* begin DATA SEGMENT *

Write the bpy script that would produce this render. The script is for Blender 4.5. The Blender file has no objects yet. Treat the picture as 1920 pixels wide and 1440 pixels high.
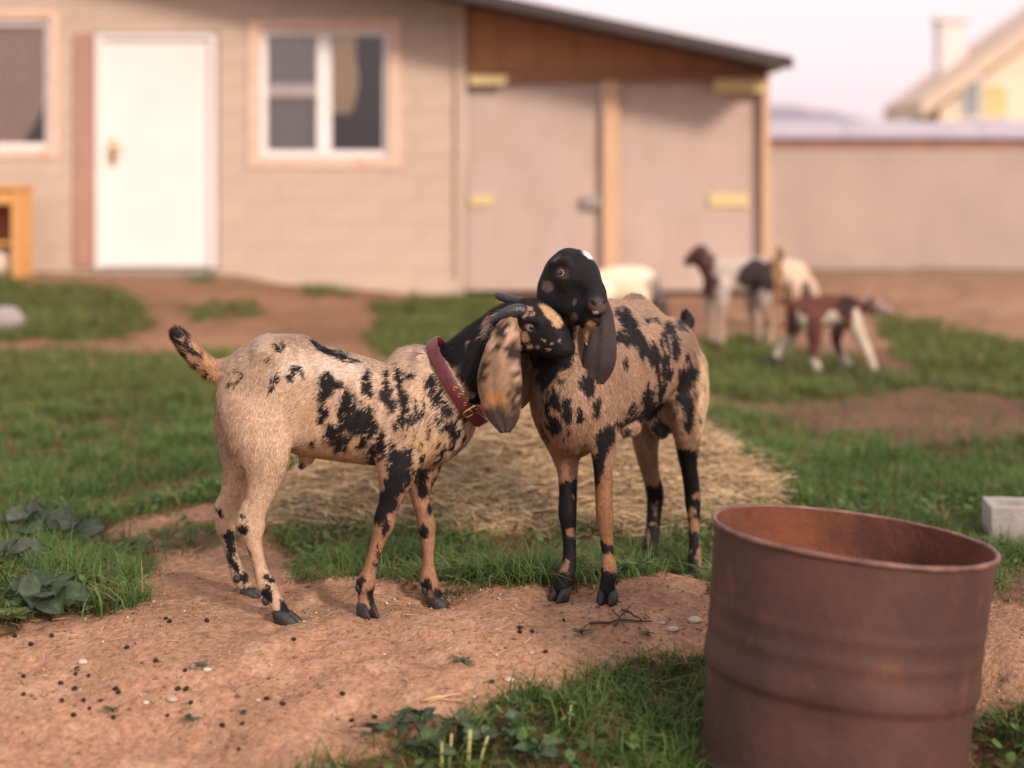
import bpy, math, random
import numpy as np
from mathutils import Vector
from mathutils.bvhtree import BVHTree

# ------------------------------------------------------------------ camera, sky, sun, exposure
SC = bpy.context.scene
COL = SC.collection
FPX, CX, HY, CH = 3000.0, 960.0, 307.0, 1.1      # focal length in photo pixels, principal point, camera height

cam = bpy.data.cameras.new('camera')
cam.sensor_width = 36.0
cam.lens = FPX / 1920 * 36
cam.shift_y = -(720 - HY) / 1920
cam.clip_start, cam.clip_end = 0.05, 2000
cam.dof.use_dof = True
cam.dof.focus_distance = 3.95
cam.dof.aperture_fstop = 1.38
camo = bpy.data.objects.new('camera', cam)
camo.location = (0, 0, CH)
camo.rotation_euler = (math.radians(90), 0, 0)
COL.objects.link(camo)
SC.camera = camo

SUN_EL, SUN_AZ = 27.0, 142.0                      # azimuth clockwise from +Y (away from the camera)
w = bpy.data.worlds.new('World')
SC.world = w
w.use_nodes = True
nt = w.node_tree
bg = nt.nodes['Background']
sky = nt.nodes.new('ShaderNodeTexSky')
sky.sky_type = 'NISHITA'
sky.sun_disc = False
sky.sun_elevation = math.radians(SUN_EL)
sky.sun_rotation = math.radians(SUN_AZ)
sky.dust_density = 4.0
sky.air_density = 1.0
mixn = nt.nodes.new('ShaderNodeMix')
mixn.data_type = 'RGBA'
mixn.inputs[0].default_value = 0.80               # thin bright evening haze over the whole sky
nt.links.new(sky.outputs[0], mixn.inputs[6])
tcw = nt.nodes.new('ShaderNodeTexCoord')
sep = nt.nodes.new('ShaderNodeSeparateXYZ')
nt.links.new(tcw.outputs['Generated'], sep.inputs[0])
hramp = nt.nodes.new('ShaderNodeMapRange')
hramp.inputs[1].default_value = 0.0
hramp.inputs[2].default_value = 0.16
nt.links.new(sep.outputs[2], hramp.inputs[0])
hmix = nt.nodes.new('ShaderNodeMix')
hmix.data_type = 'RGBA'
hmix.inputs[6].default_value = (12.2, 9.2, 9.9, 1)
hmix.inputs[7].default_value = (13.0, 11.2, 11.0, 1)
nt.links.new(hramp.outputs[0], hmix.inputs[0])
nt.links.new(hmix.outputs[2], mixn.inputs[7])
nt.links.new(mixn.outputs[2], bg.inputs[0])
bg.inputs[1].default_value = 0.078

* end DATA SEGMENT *

Return the listing above word for word, with the pictures removed.

→ RESULT OF THE TASK:
Write the bpy script that would produce this render. The script is for Blender 4.5. The Blender file has no objects yet. Treat the picture as 1920 pixels wide and 1440 pixels high.
import bpy, math, random
import numpy as np
from mathutils import Vector
from mathutils.bvhtree import BVHTree

# ------------------------------------------------------------------ camera, sky, sun, exposure
SC = bpy.context.scene
COL = SC.collection
FPX, CX, HY, CH = 3000.0, 960.0, 307.0, 1.1      # focal length in photo pixels, principal point, camera height

cam = bpy.data.cameras.new('camera')
cam.sensor_width = 36.0
cam.lens = FPX / 1920 * 36
cam.shift_y = -(720 - HY) / 1920
cam.clip_start, cam.clip_end = 0.05, 2000
cam.dof.use_dof = True
cam.dof.focus_distance = 3.95
cam.dof.aperture_fstop = 1.38
camo = bpy.data.objects.new('camera', cam)
camo.location = (0, 0, CH)
camo.rotation_euler = (math.radians(90), 0, 0)
COL.objects.link(camo)
SC.camera = camo

SUN_EL, SUN_AZ = 27.0, 142.0                      # azimuth clockwise from +Y (away from the camera)
w = bpy.data.worlds.new('World')
SC.world = w
w.use_nodes = True
nt = w.node_tree
bg = nt.nodes['Background']
sky = nt.nodes.new('ShaderNodeTexSky')
sky.sky_type = 'NISHITA'
sky.sun_disc = False
sky.sun_elevation = math.radians(SUN_EL)
sky.sun_rotation = math.radians(SUN_AZ)
sky.dust_density = 4.0
sky.air_density = 1.0
mixn = nt.nodes.new('ShaderNodeMix')
mixn.data_type = 'RGBA'
mixn.inputs[0].default_value = 0.80               # thin bright evening haze over the whole sky
nt.links.new(sky.outputs[0], mixn.inputs[6])
tcw = nt.nodes.new('ShaderNodeTexCoord')
sep = nt.nodes.new('ShaderNodeSeparateXYZ')
nt.links.new(tcw.outputs['Generated'], sep.inputs[0])
hramp = nt.nodes.new('ShaderNodeMapRange')
hramp.inputs[1].default_value = 0.0
hramp.inputs[2].default_value = 0.16
nt.links.new(sep.outputs[2], hramp.inputs[0])
hmix = nt.nodes.new('ShaderNodeMix')
hmix.data_type = 'RGBA'
hmix.inputs[6].default_value = (12.2, 9.2, 9.9, 1)
hmix.inputs[7].default_value = (13.0, 11.2, 11.0, 1)
nt.links.new(hramp.outputs[0], hmix.inputs[0])
nt.links.new(hmix.outputs[2], mixn.inputs[7])
nt.links.new(mixn.outputs[2], bg.inputs[0])
bg.inputs[1].default_value = 0.078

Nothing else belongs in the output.